If someone says "How can illithids exist, they don't make sense" I think it's a reasonable reply to say "You're okay with Flumphs but not Illithids? Really?"
But if someone says "studded leather didn't exist, it's a weird nonsensical fantasy armor," I actually think dismissing this with "yeah but you're okay with fire breathing dragons?" is a categorization error.
It's not as clear a case as say, "yeah, but you're okay with the Spiked Chain?"
But it's still pretty valid. Unrealistic fantasy armor in an unrealistic fantasy game with unrealistic fantasy elements like dragons? Not a big issue.
At the end of the day, all of our fiction has to enable us to suspend disbelief. Everyone has some threshold of believability/credulity that works for them. Those thresholds are gonna be different... wildly different in some cases.
The kicker is when they're wildly different within one case. It's fine to be a purist about leather armor, if you're also at least open to other complaints on the same level - potatoes, for instance, are not uncommonly mentioned in passing, but are anachronistic in a medieval-European setting. The Rapier is anachronistic. There's /plently/ of other errors in D&D on the same level. If you're unaware of some but exercised about studded leather, fine. But if you're selectively indignant/dismissive, well, your complaint may carry a bit less weight.
Make sense?
But overall, I'd say that torches, studded leather, etc. are all items that are generally considered to be part of the "mundane" world of D&D, not the fantastical one.
It's not like there are two separate such worlds. You don't cross a border or step through a circle of mushrooms, or get inducted into Hogwarts, and transition from the mundane to the fantastic - it's a fantastic world. It has some elements in common with the mundane world of historical medieval Europe, and others not. The not range from potatoes, studded leather, and rapiers to dragons, teleportation, and gods walking the earth.
So if someone feels a particular element of "mundane" D&D is nonsensical and breaks their suspension of disbelief, I think that's a legitimate concern.
I believe it breaks their suspension of disbelief, but I don't agree it's a legitimate concern. If your suspension of disbelief is that selectively fragile, either adjust your fragility selector, or get used to doing without disbelief, because you're not putting enough 'willing' into your willing suspension of disbelief.

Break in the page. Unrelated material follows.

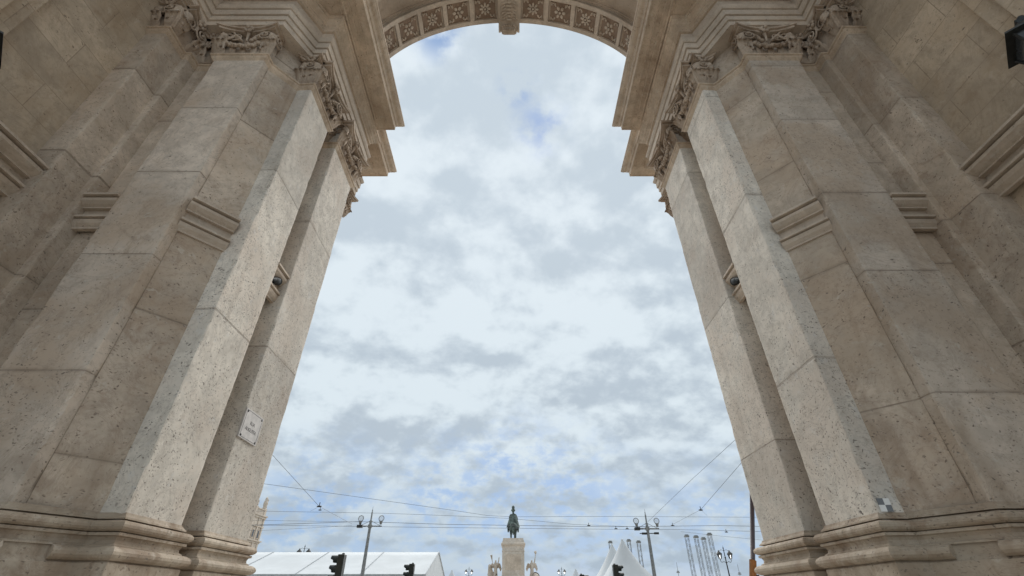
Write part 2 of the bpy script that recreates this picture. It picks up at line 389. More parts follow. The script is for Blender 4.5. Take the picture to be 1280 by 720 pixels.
# ---- capitals
def strip(mb, pts, widths, thick, side):
    """a curled leaf: centre line pts, half-widths, with a raised midrib"""
    v = []; side = Vector(side).normalized(); n = len(pts)
    for i, p in enumerate(pts):
        p = Vector(p); d = (Vector(pts[min(i+1,n-1)])-Vector(pts[max(i-1,0)])).normalized()
        nn = side.cross(d).normalized()
        w = widths[i]
        for a, b in ((-1,-.3),(-.55,.55),(-.2,.0),(0,.9),(.2,.0),(.55,.55),(1,-.3)): v.append(p+side*w*a+nn*thick*b)
    k = 7; f = [(i*k+j, i*k+j+1, (i+1)*k+j+1, (i+1)*k+j) for i in range(n-1) for j in range(k-1)]
    mb.add(v, f, True); mb.add([q-(side.cross(Vector((0,0,1)))*0.012) for q in v], [tuple(reversed(x)) for x in f], True)
def spiral(mb, c, ax, ay, R, turns=2.0, r=0.03, start=0.0, n=30, out=None):
    c = Vector(c); ax = Vector(ax); ay = Vector(ay); nn = ax.cross(ay).normalized()
    pts = []; rr = []
    for i in range(n+1):
        t = i/n; a = start+turns*2*PI*t; rad = R*(1-t)**0.85+0.015
        pts.append(c+ax*rad*math.cos(a)+ay*rad*math.sin(a)+nn*(0.05*t)); rr.append(r*(1-.45*t))
    mb.tube(pts, rr, 6)
    mb.blob(c+nn*.05, (.035,.035,.035), None, 6, 5)
def capital(W, hc=0.872, d=1.0):
    """u = x across the face, outward = -y, z from 0"""
    m = MB(); g = lambda a: random.uniform(-a, a); hw = W/2
    # abacus: two concave slabs
    for z0, z1, ex in ((hc-.14, hc-.075, .0), (hc-.075, hc, .05)):
        pts = []
        n = 12
        for i in range(n+1):
            t = -1+2*i/n; dep = .17+ex+.12*abs(t)**2.2
            pts.append((t*(hw+.10+ex), -dep))
        pts += [(hw+.10+ex, .1), (-(hw+.10+ex), .1)]
        m.prism(pts, z0, z1)
    # bell behind the leaves
    m.prism([(-hw-.01,.05),(-hw-.01,-.03),(hw+.01,-.03),(hw+.01,.05)], -.02, hc-.13)
    # corner volutes and the leaf tassels under them
    for sg in (-1, 1):
        for (ax, off) in ((Vector((sg, 0, 0)), Vector((-sg*.10, -.16, 0))), (Vector((0, 1, 0)), Vector((sg*.09, .02, 0)))):
            spiral(m, Vector((sg*hw, 0, hc-.29))+off, ax*1.0, (0,0,1), .155, 2.1, .026, PI*.5)
        m.blob((sg*(hw+.01), -.10, hc-.27), (.11,.11,.12), None, 8, 6, .12)
        for q in range(5):
            t = q/4
            m.blob((sg*(hw+.03-.03*t)+g(.02), -.13+.05*t+g(.015), hc-.38-.28*t), (.085-.03*t,.075-.02*t,.075), None, 7, 5, .2)
        for q in (-1, 0, 1):
            pts = [(sg*hw+q*.05, -.03, .02), (sg*(hw+.015)+q*.07, -.09, .16), (sg*(hw+.02)+q*.09, -.13, .30), (sg*(hw+.03)+q*.11, -.20, .38), (sg*(hw+.03)+q*.12, -.23, .33)]
            strip(m, pts, [.05,.07,.075,.05,.02], .02, (1,.2*sg,0))
    if W > .8:
        # inner scrolls reaching toward the corners
        for sg in (-1, 1):
            spiral(m, (sg*hw*.50, -.10, hc-.27), (-sg,0,0), (0,0,1), .145, 2.0, .022, PI*.45)
            pts = [(sg*(hw*.16+hw*.6*i/8), -.09-.05*math.sin(PI*i/8), hc-.44+.27*(i/8)**.7) for i in range(9)]
            m.tube(pts, [.02+.02*math.sin(PI*i/8) for i in range(9)], 6)
            for i in range(4):
                m.blob((sg*(hw*.22+hw*.14*i), -.11, hc-.41+.045*i), (.05,.045,.03), Matrix.Rotation(-sg*.5, 3, 'Y'), 7, 5, .2)
        # festoon
        nb = int(W/.075)
        for i in range(nb+1):
            t = -1+2*i/nb; z = .17+.17*t*t
            for k in range(2):
                m.blob((t*(hw-.14)+g(.02), -.11-.035*(1-t*t)+g(.025), z+g(.035)), (.048+g(.012),.05,.045+g(.012)), None, 7, 5, .2)
        for sg in (-1, 1):
            m.tube([(sg*(hw-.12), -.1, .40), (sg*(hw-.10), -.13, .28), (sg*(hw-.13), -.1, .12)], [.03,.05,.015], 7)
    # central rosette on the abacus
    for k in range(6):
        a = k*PI/3
        m.blob((math.cos(a)*.075, -.21, hc-.09+math.sin(a)*.075), (.05,.045,.05), None, 7, 5, .1)
    m.blob((0, -.26, hc-.09), (.045,.04,.045), None, 7, 5)
    m.tube([(0,-.15,hc-.15),(0,-.13,hc-.30),(0,-.10,hc-.42)], [.05,.03,.02], 6)
    # leaves along the foot
    nl = max(2, int(W/.19))
    for i in range(nl):
        u = -hw+.07+(W-.14)*i/(nl-1) if nl > 1 else 0
        hh = .20+.05*(i % 2)
        strip(m, [(u,-.03,.0),(u,-.055,hh*.45),(u,-.075,hh*.8),(u,-.13,hh),(u,-.15,hh*.82)], [.05,.075,.07,.045,.015], .018, (1,0,0))
    return m
def place_cap(mb, a, b):
    """capital over the face from plan point a to b (travel order, outward to the left)"""
    a = Vector(a); b = Vector(b); c = (a+b)/2; d = (b-a).normalized(); out = Vector((-d.y, d.x))
    # local x -> -d (so that local -y = out)
    ex = -out; 
    def fn(p): 
        return Vector((c.x + d.x*p.x*1.0 - out.x*p.y, c.y + d.y*p.x - out.y*p.y, H(10.07)+p.z))
    mb.xf(fn); mb.f = [tuple(reversed(f)) for f in mb.f]
    return mb
faces = [((7.15,4.86),(7.15,5.36)), ((6.46,5.40),(5.38,5.40)), ((4.58,6.13),(4.58,7.24)), ((4.55,7.80),(4.55,9.06))]
for a, b in faces:
    W = (Vector(a)-Vector(b)).length
    both('capital', place_cap(capital(W), a, b), M_CARVE, piers)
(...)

That said, if a DM wants a world with realistic Brigandine armor and plate-and-mail instead of apocryphal studded and platemail, more power to him. Make the game your own.
I think what he's trying to say is: The existence of the fantastical doesn't mean we remove the onus on the mundane to be within the bounds of credulity. Does that make sense?
It parses OK. It does not seem reasonable.
It's why people change falling damage
The root 'problem' making falling damage unrealistic isn't falling damage, it's hit points. (Sure, it could be a much, /much/ better simulation, but it captures that the greater the height, the more deadly the fall. Which is intuitive enough, however scientifically inaccurate.) Falls from a great height are deadly. We know that. A dagger to the aorta is also pretty deadly, but you don't seem nearly as many people upping dagger damage as fiddling around with falling damage.
Ultimately, heroes in genre survive being stabbed and survive falling from great heights - through various authorial devices (the blade misses the heart by hair's breadth, the hero catches hold of a convenient ledge) - so PCs get hps.
or change non-magical healing, or hate fighter healing, etc. These all stem from the same basic issue,
The fighters-can't-have-nice-things double-standard, yeah. ;P
Seriously, though, that's what pointing out the other anachronistic, fantastic, anachronistic or other genre element is pointing out. That there's a double-standard being imposed.
And, yeah, when it comes to something as utterly subjective as that bar of willingness to suspend disbelief, people /get/ to have double-standards. They just shouldn't be so determined to impose them on others. Let the game have it's less realistic, even on the other extreme, less genre-faithful elements, and just don't use the ones that you have a pet peeve with.